Warming the Cockles of My Heart

After watching the academic standards of our local public high school slip steadily downhill, and realizing that $10K/per year for the local Catholic high school just wasn't within our budget, Hubs and I applied for an interdistrict transfer for DS#2 because, sad to say, even the best high school in our district is only somewhat better than our local school. If I'm going to be inconvenienced, it had better be worth my while!

The trick is to find a class offered in the new district that is not offered in ours. We considered Latin, but DS#2 is already through one year of high school Spanish and is doing very well. Considering the problems he has with language in general, we want to encourage his success. The answer, provided by the friends who guided us in the process, was a class called "Oral Interpretation." Offered under the Drama Department, Oral Interpretation involves public speaking, but also listening to and learning from how other people present information and arguments. Since DS#2 is a "mush-mouth" (I'm always after him to slow down and enunciate), practicing public speaking is not a bad idea. And analyzing speeches by actors, politicians, newscasters, and others isn't a bad skill to have either.

DS#2's application was accepted and we saw the counselor at his new high school last Friday to choose his classes for the coming year. They're pretty standard sophomore classes: English 2, Spanish 2, PE 2, Chemistry, Geometry, and Oral Interpretation.

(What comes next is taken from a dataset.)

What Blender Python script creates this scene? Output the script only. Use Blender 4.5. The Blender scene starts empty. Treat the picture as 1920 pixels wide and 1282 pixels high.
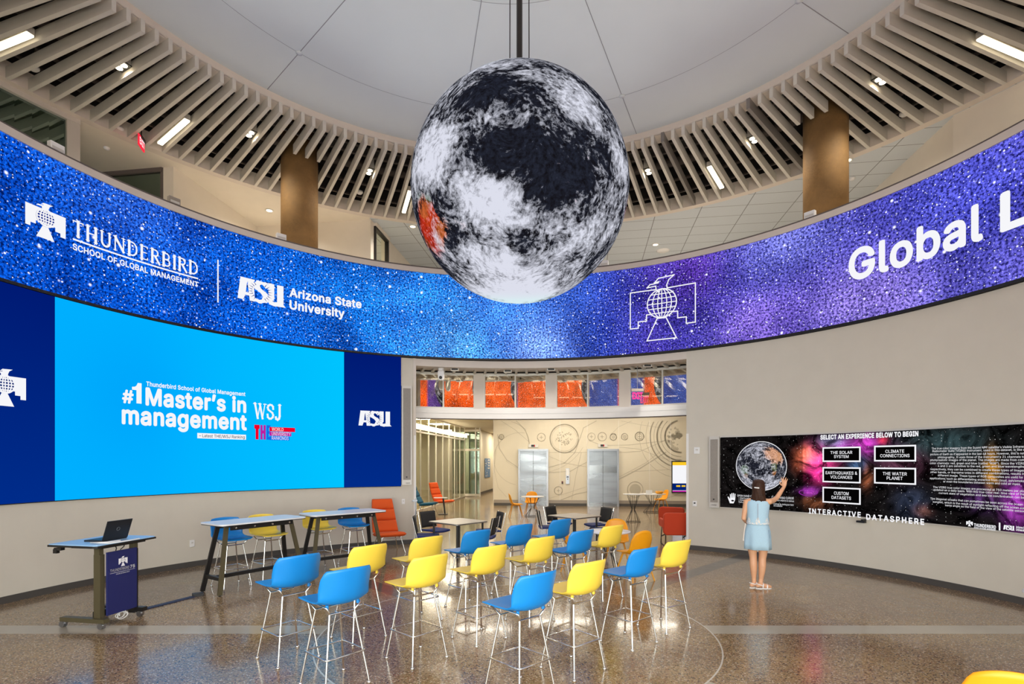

I thought about asking if he could repeat World History since his current class is pretty much a waste of time, but I didn't. He has to maintain a "B" average to stay in the school, which means he can't have the "sophomore slump" DS#1 and DD#1 had at our local public high school when they realized they just didn't have to work hard to get passing grades.

The counselor warned DS#2 about the teacher for Oral Interpretation. She's very strict, very exacting, expects her students to do things her way, and they must go to every competition during the year, no matter what else is planned for the event. The counselor said, "If there's a competition the same day as your sister's wedding, you go to the competition." Fortunately, the English teacher DS#2 has now (I requested he be moved to Advanced Freshman English because he was getting an "A" without working too hard) is much the same way.

But what really warmed the cockles of my heart was one of the counselor's final statements: "It's cool to be smart in this school. Football players take drama and AP classes. It's cool to behave well, too." That's why we're here. This attitude is what the Administration, the teachers, and the parents expect from the students, so the students expect it themselves. It's the attitude that has slowly disappeared, drop by drop, student by student, from our local public high school.

Part of me feels guilty for pulling DS#2 out, thereby eliminating another drop. But while Hubs and I can fight the good fight, DS#2 has only one chance at high school. We could keep him at the local high school, expose him to the fights, the foul language, the teachers who are too busy merely trying to keep order to teach, and load him up with enrichment programs and classes at the local community college. Or we can send him to a high-quality school and still fight the good fight politically, for all the kids whose parents can't or won't. We won't be able to hold the Administration accountable with quite the same moral authority, but, on the other hand, we won't have to worry (too much) about retaliation against him. (Although we will have to petition for the interdistrict transfer each year for him and for DD#2 next year when she is in 8th Grade.)